Al filósofo argentino Tomás Abraham hay un tipo de soberbia que le provoca ira: la soberbia combinada con la ignorancia porque “permite despreciar al otro sin haberse tomado el trabajo de conocerlo”.
Para evitar la expansión de la soberbia, la tradición islámica advierte: “no entra en un paraíso aquel que tiene un gramo de soberbia”.  La palabra cristiana también alerta: “Cristo derrotará a los soberbios y humillará a los grandes”, porque la vida enseña que son los que más sufren en las derrotas y a los que tiene sentido vencer. “¿De qué sirve ganarle una partida, una batalla o una discusión a un pobre infeliz? No es algo que te haga pasar a la historia”, opina Savater.

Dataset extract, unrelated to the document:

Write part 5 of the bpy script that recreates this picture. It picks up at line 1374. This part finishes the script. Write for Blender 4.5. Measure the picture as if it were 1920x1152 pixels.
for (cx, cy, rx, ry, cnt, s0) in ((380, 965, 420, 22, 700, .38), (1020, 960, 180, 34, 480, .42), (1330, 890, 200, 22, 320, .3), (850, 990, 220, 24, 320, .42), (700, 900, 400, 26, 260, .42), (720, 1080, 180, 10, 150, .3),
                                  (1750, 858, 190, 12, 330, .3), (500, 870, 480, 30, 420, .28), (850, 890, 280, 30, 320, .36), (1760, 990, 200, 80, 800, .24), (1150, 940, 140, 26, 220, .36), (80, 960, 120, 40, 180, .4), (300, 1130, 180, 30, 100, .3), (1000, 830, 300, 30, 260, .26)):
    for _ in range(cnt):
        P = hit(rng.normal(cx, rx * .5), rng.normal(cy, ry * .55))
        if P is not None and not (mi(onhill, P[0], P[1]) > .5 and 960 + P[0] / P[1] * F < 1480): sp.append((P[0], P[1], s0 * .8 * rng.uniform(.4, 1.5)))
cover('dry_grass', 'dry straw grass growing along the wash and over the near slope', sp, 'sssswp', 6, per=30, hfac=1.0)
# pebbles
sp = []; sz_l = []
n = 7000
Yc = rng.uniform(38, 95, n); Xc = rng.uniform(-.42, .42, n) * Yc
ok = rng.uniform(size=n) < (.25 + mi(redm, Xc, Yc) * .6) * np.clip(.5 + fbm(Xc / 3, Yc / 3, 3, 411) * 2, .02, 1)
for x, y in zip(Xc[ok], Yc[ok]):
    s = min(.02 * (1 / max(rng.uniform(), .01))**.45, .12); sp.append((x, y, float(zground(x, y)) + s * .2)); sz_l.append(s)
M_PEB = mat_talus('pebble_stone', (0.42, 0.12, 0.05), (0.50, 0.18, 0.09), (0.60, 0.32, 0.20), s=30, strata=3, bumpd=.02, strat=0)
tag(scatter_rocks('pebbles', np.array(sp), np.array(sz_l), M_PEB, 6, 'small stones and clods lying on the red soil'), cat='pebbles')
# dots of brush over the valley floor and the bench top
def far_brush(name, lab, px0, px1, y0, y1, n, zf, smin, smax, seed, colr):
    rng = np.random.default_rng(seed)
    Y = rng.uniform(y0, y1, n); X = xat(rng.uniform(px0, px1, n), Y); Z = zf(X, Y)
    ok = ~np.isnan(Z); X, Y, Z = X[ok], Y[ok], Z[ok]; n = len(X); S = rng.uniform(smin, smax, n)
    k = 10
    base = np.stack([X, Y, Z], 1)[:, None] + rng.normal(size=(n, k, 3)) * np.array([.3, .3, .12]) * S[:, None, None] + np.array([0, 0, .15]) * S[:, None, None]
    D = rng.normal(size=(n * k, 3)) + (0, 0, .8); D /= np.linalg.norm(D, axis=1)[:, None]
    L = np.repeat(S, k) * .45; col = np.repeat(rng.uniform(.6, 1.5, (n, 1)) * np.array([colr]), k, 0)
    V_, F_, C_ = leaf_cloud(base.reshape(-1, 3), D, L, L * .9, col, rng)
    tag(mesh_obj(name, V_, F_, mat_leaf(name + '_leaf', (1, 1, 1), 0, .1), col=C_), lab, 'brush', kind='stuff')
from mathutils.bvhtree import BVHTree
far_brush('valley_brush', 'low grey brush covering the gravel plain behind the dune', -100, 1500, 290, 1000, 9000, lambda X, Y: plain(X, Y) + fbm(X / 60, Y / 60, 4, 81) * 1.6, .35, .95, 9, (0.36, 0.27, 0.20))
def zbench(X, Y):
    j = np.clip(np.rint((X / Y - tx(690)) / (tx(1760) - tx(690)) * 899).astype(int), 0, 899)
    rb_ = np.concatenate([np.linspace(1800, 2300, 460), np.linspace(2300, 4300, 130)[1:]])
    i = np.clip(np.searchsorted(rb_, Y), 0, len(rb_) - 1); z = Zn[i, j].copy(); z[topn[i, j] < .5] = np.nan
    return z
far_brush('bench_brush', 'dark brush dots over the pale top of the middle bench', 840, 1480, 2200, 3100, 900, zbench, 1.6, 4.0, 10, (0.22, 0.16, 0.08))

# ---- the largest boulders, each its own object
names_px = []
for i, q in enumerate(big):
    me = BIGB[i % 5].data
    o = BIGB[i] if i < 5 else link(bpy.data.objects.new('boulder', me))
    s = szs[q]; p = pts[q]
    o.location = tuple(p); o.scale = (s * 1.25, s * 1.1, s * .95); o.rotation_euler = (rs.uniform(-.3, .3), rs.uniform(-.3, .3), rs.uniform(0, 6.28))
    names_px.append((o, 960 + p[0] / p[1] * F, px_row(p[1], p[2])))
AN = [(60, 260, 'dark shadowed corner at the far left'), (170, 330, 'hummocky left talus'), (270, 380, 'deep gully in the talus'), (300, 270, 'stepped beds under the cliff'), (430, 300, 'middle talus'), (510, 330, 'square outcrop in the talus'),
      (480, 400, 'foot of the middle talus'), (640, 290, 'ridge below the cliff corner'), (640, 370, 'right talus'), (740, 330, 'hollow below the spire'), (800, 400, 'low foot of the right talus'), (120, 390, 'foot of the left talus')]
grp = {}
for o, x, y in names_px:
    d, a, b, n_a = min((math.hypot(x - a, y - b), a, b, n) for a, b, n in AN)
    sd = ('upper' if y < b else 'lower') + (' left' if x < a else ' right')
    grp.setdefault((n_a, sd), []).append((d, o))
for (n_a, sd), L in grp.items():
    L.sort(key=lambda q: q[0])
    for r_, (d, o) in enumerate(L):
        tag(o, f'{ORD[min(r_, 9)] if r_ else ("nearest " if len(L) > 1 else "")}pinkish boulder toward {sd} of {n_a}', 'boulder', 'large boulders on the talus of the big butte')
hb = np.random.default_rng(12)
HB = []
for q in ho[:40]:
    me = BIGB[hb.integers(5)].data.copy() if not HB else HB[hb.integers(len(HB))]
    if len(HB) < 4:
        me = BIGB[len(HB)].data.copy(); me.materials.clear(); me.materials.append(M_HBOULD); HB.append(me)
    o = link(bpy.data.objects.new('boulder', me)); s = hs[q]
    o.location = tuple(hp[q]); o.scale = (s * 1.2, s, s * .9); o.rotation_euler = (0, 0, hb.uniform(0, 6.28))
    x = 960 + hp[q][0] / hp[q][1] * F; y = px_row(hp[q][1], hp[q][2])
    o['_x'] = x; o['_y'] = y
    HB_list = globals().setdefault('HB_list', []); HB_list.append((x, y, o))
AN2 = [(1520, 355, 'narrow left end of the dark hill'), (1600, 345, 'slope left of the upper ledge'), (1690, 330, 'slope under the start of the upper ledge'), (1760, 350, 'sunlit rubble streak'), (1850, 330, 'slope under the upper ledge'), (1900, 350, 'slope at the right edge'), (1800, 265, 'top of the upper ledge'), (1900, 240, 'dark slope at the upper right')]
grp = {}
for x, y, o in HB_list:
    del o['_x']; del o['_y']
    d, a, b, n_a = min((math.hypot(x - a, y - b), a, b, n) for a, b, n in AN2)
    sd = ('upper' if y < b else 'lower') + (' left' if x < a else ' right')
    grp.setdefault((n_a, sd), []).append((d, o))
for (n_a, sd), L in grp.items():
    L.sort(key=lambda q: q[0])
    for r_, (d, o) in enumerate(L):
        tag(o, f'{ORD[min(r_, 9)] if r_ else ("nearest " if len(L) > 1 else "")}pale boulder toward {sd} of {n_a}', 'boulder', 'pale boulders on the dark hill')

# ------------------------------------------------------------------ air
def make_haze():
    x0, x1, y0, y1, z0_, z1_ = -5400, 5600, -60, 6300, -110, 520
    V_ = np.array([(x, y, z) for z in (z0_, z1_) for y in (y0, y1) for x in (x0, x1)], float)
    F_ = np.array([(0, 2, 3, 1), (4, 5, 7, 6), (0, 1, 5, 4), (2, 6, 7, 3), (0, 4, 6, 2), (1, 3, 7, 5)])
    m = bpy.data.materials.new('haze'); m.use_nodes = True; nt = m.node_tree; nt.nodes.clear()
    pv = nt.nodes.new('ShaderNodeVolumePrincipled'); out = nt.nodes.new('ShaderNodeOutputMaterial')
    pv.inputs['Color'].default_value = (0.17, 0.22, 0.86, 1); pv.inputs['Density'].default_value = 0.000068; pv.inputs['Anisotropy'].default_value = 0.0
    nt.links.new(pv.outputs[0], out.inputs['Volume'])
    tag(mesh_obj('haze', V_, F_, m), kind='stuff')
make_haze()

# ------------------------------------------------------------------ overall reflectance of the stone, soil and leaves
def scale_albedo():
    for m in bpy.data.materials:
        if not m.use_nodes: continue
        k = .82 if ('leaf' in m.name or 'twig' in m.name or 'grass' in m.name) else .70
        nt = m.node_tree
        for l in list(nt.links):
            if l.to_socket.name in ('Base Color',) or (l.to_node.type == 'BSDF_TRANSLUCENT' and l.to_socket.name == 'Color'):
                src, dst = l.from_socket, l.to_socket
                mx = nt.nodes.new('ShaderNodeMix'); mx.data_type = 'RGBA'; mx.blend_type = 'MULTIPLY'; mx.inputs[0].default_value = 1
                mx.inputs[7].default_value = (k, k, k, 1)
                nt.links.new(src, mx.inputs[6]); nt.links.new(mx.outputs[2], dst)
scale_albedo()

Nicolás Maquiavelo aconsejaba cuidarse de estas personas porque “la naturaleza de los hombres soberbios y viles es mostrarse insolentes en la prosperidad y abyectos y humildes en la adversidad”. Y son así porque su peor drama es ser desenmascarados en sus caídas, que suelen ser tragedias insuperables para sus famélicos espíritus.
Lo contrario del soberbio es el humilde. Y el soberbio que da pena es aquel que era humilde y aún usa el disfraz de humilde para esconder el poder acumulado. A éste recordarle las reflexiones del emperador Marco Aurelio: “no creas a los que te alaban, no creas lo que dicen de ti (…) cuando te levantes cada día, no pienses si vas a ser emperador, piensa: hoy debo cumplir bien mi tarea de hombre”.
Otra vez es noviembre, un buen mes para reflexionar sobre los soberbios de hoy y los soberbios de ayer, entre éstos, el soberbio que conocí en la Universidad, quien es hoy simplemente polvo y cenizas, como seremos nosotros después de la muerte. Porque si algo entierra con certeza la muerte, es al soberbio, pero no la soberbia porque ésta se reencarna y perdura en otro.